Thursday, July 22, 2010

On My Mysterious Ethnic Origins

People seem to have a great deal of trouble picking where I'm from. I get mistaken for a tourist quite a lot while wandering around the Adelaide CBD. Admittedly, this is probably because I get lost very easily and pronounce 'dance' in a way that seems to make the souls of all South Australians wither up and die. That's the test you can do to see if the person you're talking to is an SA native. Pronounce 'dance' or 'graph' with a hard 'a'. If they immediately start clawing at their skin and writhing in agony, they're South Australian.

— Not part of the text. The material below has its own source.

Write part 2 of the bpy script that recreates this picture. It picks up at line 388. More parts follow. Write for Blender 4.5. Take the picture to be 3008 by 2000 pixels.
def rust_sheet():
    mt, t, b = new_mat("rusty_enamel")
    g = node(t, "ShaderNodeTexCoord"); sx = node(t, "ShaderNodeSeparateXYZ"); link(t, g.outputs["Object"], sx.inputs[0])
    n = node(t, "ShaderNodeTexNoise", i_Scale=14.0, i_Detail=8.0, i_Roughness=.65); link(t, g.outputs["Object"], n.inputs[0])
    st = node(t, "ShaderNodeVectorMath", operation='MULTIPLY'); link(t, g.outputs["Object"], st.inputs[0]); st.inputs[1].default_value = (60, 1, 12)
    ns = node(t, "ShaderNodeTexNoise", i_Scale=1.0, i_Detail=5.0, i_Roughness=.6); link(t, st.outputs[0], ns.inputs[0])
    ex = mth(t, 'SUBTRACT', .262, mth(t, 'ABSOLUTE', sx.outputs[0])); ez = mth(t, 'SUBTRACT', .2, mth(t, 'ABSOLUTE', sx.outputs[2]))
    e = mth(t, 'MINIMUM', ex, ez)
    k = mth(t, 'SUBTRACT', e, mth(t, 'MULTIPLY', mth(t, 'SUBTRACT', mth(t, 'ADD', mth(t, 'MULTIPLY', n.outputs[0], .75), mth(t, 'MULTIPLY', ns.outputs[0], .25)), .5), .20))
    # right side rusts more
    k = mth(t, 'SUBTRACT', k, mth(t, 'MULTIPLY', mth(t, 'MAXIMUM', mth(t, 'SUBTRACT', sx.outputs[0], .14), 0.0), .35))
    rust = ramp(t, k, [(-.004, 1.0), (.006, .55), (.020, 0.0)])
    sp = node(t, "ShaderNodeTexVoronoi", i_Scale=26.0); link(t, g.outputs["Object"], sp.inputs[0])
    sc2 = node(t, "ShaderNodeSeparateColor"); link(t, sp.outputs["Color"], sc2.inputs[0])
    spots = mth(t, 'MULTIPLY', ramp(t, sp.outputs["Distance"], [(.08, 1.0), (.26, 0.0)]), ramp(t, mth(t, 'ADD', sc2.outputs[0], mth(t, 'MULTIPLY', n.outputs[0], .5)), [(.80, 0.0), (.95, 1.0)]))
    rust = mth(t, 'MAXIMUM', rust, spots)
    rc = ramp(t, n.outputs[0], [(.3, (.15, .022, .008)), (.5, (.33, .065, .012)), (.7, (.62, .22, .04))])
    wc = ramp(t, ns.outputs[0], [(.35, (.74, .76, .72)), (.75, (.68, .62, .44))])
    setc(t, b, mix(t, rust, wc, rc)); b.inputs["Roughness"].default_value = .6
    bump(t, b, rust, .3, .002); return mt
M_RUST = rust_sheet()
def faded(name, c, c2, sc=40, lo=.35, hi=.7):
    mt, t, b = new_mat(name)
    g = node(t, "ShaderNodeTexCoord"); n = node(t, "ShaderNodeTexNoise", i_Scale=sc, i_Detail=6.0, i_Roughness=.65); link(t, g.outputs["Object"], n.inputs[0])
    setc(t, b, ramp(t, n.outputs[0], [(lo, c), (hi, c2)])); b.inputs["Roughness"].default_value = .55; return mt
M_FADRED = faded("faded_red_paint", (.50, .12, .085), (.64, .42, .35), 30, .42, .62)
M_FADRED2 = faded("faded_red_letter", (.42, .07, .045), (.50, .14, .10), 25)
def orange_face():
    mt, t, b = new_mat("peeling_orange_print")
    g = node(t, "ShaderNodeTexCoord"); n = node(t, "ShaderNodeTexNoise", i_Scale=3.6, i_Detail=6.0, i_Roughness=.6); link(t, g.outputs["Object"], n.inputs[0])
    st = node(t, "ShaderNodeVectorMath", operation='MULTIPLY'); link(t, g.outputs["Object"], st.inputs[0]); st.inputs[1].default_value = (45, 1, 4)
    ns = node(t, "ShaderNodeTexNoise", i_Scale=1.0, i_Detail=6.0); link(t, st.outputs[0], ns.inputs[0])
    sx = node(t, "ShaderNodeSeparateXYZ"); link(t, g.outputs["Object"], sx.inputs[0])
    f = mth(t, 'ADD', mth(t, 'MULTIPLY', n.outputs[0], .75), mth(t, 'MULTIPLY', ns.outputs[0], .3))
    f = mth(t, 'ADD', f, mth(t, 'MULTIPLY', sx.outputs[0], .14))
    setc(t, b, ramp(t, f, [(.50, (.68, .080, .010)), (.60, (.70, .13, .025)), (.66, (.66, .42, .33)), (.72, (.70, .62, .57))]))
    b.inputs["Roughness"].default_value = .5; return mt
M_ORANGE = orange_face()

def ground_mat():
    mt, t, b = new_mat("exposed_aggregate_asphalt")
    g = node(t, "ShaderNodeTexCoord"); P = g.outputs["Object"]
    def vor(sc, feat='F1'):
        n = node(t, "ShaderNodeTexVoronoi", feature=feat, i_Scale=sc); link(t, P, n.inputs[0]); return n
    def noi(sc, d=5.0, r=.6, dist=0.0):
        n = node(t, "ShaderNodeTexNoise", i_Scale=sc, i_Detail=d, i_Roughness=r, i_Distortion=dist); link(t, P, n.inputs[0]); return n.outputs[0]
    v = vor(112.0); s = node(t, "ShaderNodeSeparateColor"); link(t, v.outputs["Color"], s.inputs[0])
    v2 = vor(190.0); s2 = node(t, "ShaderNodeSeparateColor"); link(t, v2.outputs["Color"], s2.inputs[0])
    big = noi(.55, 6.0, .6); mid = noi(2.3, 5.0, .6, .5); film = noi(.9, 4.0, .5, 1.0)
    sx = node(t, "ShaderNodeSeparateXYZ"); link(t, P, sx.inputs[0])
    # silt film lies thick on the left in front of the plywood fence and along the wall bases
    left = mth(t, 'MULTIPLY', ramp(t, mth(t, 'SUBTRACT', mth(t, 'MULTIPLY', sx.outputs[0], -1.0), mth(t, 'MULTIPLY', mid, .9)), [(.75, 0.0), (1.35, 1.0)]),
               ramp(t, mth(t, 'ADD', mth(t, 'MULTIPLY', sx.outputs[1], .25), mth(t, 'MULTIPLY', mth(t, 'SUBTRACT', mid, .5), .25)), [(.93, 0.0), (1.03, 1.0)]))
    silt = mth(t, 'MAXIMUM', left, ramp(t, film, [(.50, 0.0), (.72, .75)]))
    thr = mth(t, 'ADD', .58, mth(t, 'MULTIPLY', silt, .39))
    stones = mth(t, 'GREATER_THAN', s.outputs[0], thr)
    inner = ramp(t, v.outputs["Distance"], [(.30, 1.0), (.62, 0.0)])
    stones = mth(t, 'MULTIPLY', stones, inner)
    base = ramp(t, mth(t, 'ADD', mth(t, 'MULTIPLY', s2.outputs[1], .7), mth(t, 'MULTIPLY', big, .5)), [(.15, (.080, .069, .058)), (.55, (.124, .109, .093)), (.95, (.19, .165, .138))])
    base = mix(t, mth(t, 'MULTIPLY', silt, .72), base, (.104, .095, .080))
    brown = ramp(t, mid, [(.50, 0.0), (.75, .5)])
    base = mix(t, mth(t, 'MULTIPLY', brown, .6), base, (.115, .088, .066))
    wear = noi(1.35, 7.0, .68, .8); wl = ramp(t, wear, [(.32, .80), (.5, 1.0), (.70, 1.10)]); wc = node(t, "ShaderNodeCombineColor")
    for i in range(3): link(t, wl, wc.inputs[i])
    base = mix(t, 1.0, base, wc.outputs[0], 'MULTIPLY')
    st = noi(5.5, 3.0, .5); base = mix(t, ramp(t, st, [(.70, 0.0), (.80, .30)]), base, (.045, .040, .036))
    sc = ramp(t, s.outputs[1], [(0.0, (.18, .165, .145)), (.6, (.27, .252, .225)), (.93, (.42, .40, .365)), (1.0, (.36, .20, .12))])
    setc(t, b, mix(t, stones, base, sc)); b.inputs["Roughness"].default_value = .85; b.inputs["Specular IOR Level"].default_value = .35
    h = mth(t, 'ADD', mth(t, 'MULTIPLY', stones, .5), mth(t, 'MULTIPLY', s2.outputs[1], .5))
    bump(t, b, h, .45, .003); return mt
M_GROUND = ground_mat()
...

Admittedly, I do have a strange accent. I don't know what it is. It's not anything. But for some reason, people never accept that as an answer. People have pegged me as American, Canadian, English, Italian, South African and New Zealandian*. I've given up trying to explain it. For a while after I moved to Adelaide, I tried to pretend that this was just what people from Newcastle sound like. I stopped doing that after I gave that answer to a regular customer at the cafe where I used to work. He was a fingerprints expert from the State Police Headquarters, which was across the road. Most of our regular customers worked either there or at one of the nearby law firms. Nobody ever tried to rob us, even when we started stocking a coffee blend we called 'ROBUS', written on the jar in all caps above the cash register.

Fingerprints Doug, as we shall call him, stopped me when I brought him his tea one morning to tell me he'd been trying for a while and couldn't pick my accent.

"I'm from Newcastle," I replied, casually.

"Really?" replied Fingerprints Doug, "Because I'm from Lake Macquarie, and I've never heard an accent like yours."

This is the problem with constantly dealing with analytical experts. You can't even get away with the slightest, whitest lie. This is the biggest downside to sharing a house with a qualified forensic chemist. He knows exactly when you have or haven't done the dishes.

These days I've changed my response to 'I'm Novacastrian', followed by the silent hope that the asker will be embarrassed about never having heard of it (it just means someone from Newcastle, if you're wondering) and drop the line of questioning.

But apparently, it's not just the accent. After Meattrain decided to start fooling around with some celebrity face match software, we have confirmed that I am officially ethnically confusing. My results were as followed: Jamie Lynn Spears, Rita Hayworth, Paula Abdul, Halle Berry and an Asian actress I hadn't heard of and consequently can't remember the name of. Oh, and Ron Howard? I guess those faces combine for the most ethnically ambiguous face possible.

I actually had an ex-boyfriend who used to insist that I was Italian. I'm not sure why, but I'm pretty sure it can be explained by the fact that he was balls crazy. As in, 'I have to wash your body before every act of sexual intercourse' crazy. It is embarrassing how long it took me to realise that this was a very strange form of foreplay.

For some reason, he'd got it into his head that I was Italian. At first he just asked me about it, on the basis of my appearance. I set the record straight that I had no Italian heritage whatsoever, at least not that I knew of. Yet, somehow, from 'No, I am not in any way Italian,' he managed to hear, 'Yes, I am Italian. Please constantly use it as an explanation for my behaviour, any behaviour.'


For example:
"Geez, it's chilly tonight."
"I'm fine."
"That's just because you Italian girls don't feel the cold."
"I... I'm not Italian. I've told you this. Many times."
"Ha, you Italian girls. I dunno."




-Smackie Onassis


*I'm not going to pretend I've figured out what word to use when referring to a person from New Zealand. Even when I toured the place a few years back, I couldn't get a uniform answer anywhere I went. New Zealand, please call a meeting and decide what we can call you. And don't just say 'Kiwis' this time.